Auschwitz Sign Stolen
In a place of horror and suffering, it was the infamous motto of Nazi cruelty. Arching over the entry to Auschwitz, a 16-foot-long iron sign said, "Work Sets You Free."
CBS News correspondent Richard Roth reports at dawn Friday, the sign was missing. It was stolen, according to Polish police, by thieves who entered Auschwitzthrough a gap in a wall overnight and cut through barbed wire to get away.
"It is unbelievable," said a spokesman for the Auschwitz Museum. "Sad, and frustrating."
A replica of the 90-pound sign was quickly bolted into place. But the theft was condemned as sacrilege by survivors of the holocaust.

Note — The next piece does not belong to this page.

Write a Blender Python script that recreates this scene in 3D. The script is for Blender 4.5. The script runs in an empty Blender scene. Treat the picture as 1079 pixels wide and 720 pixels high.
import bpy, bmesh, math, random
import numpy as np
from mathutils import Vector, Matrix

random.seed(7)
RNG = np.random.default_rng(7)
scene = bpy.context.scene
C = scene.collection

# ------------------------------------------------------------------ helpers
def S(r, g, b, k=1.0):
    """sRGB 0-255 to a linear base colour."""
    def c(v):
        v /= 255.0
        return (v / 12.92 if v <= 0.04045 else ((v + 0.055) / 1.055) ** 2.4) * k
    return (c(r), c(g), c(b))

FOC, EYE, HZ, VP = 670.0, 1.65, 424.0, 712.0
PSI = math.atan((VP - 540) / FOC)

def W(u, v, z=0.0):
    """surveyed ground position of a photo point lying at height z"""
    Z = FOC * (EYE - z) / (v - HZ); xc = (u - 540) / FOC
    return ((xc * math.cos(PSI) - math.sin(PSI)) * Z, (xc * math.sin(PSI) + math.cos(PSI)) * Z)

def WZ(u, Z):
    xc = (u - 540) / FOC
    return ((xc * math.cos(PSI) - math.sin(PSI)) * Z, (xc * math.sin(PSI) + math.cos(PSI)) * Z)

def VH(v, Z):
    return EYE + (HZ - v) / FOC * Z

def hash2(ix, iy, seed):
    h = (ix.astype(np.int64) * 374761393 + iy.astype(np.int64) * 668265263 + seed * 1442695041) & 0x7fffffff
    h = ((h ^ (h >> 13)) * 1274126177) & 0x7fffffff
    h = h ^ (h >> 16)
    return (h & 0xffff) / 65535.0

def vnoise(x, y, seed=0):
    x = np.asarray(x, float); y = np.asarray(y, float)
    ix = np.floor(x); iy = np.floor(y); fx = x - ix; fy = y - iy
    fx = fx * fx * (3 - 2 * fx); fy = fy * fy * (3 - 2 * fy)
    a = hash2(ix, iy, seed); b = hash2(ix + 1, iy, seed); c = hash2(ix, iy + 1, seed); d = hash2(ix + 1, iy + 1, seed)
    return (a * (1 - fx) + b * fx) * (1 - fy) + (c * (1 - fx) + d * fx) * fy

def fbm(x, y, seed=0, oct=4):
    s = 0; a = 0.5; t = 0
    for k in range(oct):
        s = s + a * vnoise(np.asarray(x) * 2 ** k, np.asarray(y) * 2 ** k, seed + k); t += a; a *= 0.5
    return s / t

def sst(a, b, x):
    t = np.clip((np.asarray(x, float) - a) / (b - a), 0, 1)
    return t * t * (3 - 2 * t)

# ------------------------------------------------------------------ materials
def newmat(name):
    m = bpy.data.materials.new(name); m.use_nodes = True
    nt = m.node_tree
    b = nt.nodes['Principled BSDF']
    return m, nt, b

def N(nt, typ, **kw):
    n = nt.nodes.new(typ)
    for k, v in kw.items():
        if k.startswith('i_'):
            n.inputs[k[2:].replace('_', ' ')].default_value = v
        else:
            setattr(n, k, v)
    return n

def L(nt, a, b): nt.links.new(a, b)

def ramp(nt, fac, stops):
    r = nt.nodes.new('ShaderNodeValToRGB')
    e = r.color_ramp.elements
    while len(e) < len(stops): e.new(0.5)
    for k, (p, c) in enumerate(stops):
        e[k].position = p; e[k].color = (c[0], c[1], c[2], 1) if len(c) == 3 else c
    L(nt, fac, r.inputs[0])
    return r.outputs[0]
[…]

Noah Flug, a survivor of Auschwitz, said, "when we, that have been their prisoners, shall not be more, Auschwitz is a symbol you can see there what happened."
What did happen beyond the sign - with its cynical slogan promising "freedom through work" -- was the biggest mass murder in history.
More than a million prisoners, mostly Jews, died in the Nazi death camp between 1940 and 1945. Many of them exterminated in gas chambers.
With age and weather wearing on Auschwitz, there'd just been agreement on money to preserve the memorial.
Poland's chief rabbi said whoever stole the sign has vandalized world memory.